WHAT THE EXERCISE ASKS —
Leaving out every picture, retype the lines below from the top through the one that contains "-0.4, C2.Z(85,336), C2.Z(85,324))".

DATA LINES —
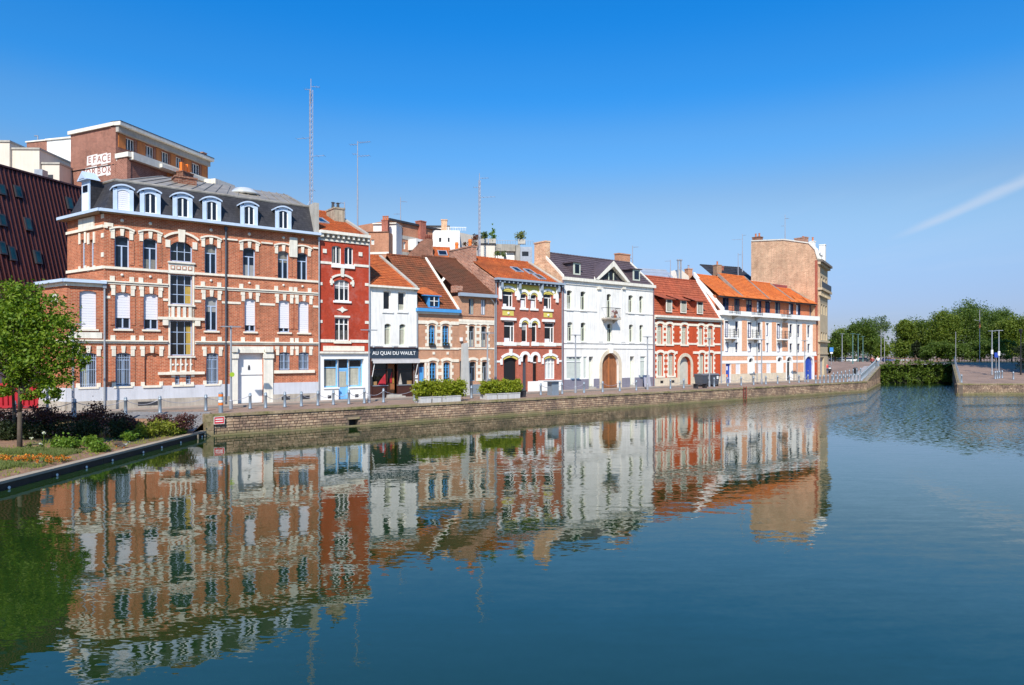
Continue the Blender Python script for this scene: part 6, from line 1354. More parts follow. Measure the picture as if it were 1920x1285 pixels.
# cream blocks to its left
F, S, zt = block(134,264,72,A_F,4,A_S,4.6,'apartment_block','white rendered block with brick side behind the red brown metal facade','building',WHITEWALL,BROWNBRICK)
W2 = Frame(*(lambda X,Y:(X,Y))((88-CX)/FPX*74,74), -0.25, root=F.root)
W2.wall(0, W2.X(137), 0, W2.Z(90,264), WHITEWALL, depth=3); W2.box('roof_slab', CREAM2, -0.1, W2.X(137), -0.15, 0.5, W2.Z(90,264), W2.Z(90,261))
W2.box('roof_slab', CREAM2, W2.X(50)-0.1, -0.11, -0.1, 0.5, W2.Z(90,264), W2.Z(90,261.5))
W2.box('side_wall', BROWNBRICK, W2.X(50), -0.002, 0.0, 3, 0, W2.Z(90,264))
W2.add(MB().tube((W2.X(55),1,W2.Z(55,262)),(W2.X(55),1,W2.Z(55,249)),0.05).tube((W2.X(49),1,W2.Z(55,249)),(W2.X(55.5),1,W2.Z(55,250)),0.06), 'vent_pole', GALV)
C2 = Frame((-60-CX)/FPX*66, 66, 0.02, None, 'apartment_block', 'stepped cream rendered block behind the red brown metal facade at the left edge', 'building')
for i,(a,b,py) in enumerate(((-60,18,267),(18.1,70,279),(70.1,104,305))): 
    C2.box('wall', CREAMWALL, C2.X(a), C2.X(b), 0.3*i, 6, 0, C2.Z(a if i else 0,py)); C2.box('parapet_cap', CONCRETE, C2.X(a)-0.1*(i==0), C2.X(b)+0.08, 0.3*i-0.1, 6, C2.Z(a if i else 0,py)+0.002, C2.Z(a if i else 0,py)+0.18)
C2.box('vent', CHARCOAL, C2.X(80), C2.X(92), 0.55, 0.598, C2.Z(85,332), C2.Z(85,325)); 
C2.box('air_unit', GALV, C2.X(80), C2.X(95), -1.2, -0.4, C2.Z(85,336), C2.Z(85,324))

# red brown metal building: leaning facade of standing seam panels
mang = math.atan2(0.97,0.24); YR = 52.0; XR = (152-CX)/FPX*YR
M = Frame(XR, YR, mang, None, 'metal_clad_building', 'building clad in dark red brown standing seam metal leaning over the street on the left', 'building')
zmt = H+(CY-354)*YR/FPX; zmb = 3.2; lean = 0.27
NPAN = 62; pw = 0.31
slopeY = lambda z: -(zmt-z)*lean
for i in range(NPAN):
    xa = -pw*(i+1); mb = MB()
    mb.face((xa,slopeY(zmb),zmb),(xa+pw-0.004,slopeY(zmb),zmb),(xa+pw-0.004,0,zmt),(xa,0,zmt))
    mb.add([(xa,slopeY(zmb)-0.07,zmb),(xa+0.035,slopeY(zmb)-0.07,zmb),(xa+0.035,-0.07,zmt),(xa,-0.07,zmt),(xa,slopeY(zmb),zmb),(xa+0.035,slopeY(zmb),zmb),(xa+0.035,0,zmt),(xa,0,zmt)],[(0,1,2,3),(1,5,6,2),(4,0,3,7)])
    M.add(mb, 'metal_panel', BROWNMETAL)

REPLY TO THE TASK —
Continue the Blender Python script for this scene: part 6, from line 1354. More parts follow. Measure the picture as if it were 1920x1285 pixels.
# cream blocks to its left
F, S, zt = block(134,264,72,A_F,4,A_S,4.6,'apartment_block','white rendered block with brick side behind the red brown metal facade','building',WHITEWALL,BROWNBRICK)
W2 = Frame(*(lambda X,Y:(X,Y))((88-CX)/FPX*74,74), -0.25, root=F.root)
W2.wall(0, W2.X(137), 0, W2.Z(90,264), WHITEWALL, depth=3); W2.box('roof_slab', CREAM2, -0.1, W2.X(137), -0.15, 0.5, W2.Z(90,264), W2.Z(90,261))
W2.box('roof_slab', CREAM2, W2.X(50)-0.1, -0.11, -0.1, 0.5, W2.Z(90,264), W2.Z(90,261.5))
W2.box('side_wall', BROWNBRICK, W2.X(50), -0.002, 0.0, 3, 0, W2.Z(90,264))
W2.add(MB().tube((W2.X(55),1,W2.Z(55,262)),(W2.X(55),1,W2.Z(55,249)),0.05).tube((W2.X(49),1,W2.Z(55,249)),(W2.X(55.5),1,W2.Z(55,250)),0.06), 'vent_pole', GALV)
C2 = Frame((-60-CX)/FPX*66, 66, 0.02, None, 'apartment_block', 'stepped cream rendered block behind the red brown metal facade at the left edge', 'building')
for i,(a,b,py) in enumerate(((-60,18,267),(18.1,70,279),(70.1,104,305))): 
    C2.box('wall', CREAMWALL, C2.X(a), C2.X(b), 0.3*i, 6, 0, C2.Z(a if i else 0,py)); C2.box('parapet_cap', CONCRETE, C2.X(a)-0.1*(i==0), C2.X(b)+0.08, 0.3*i-0.1, 6, C2.Z(a if i else 0,py)+0.002, C2.Z(a if i else 0,py)+0.18)
C2.box('vent', CHARCOAL, C2.X(80), C2.X(92), 0.55, 0.598, C2.Z(85,332), C2.Z(85,325)); 
C2.box('air_unit', GALV, C2.X(80), C2.X(95), -1.2, -0.4, C2.Z(85,336), C2.Z(85,324))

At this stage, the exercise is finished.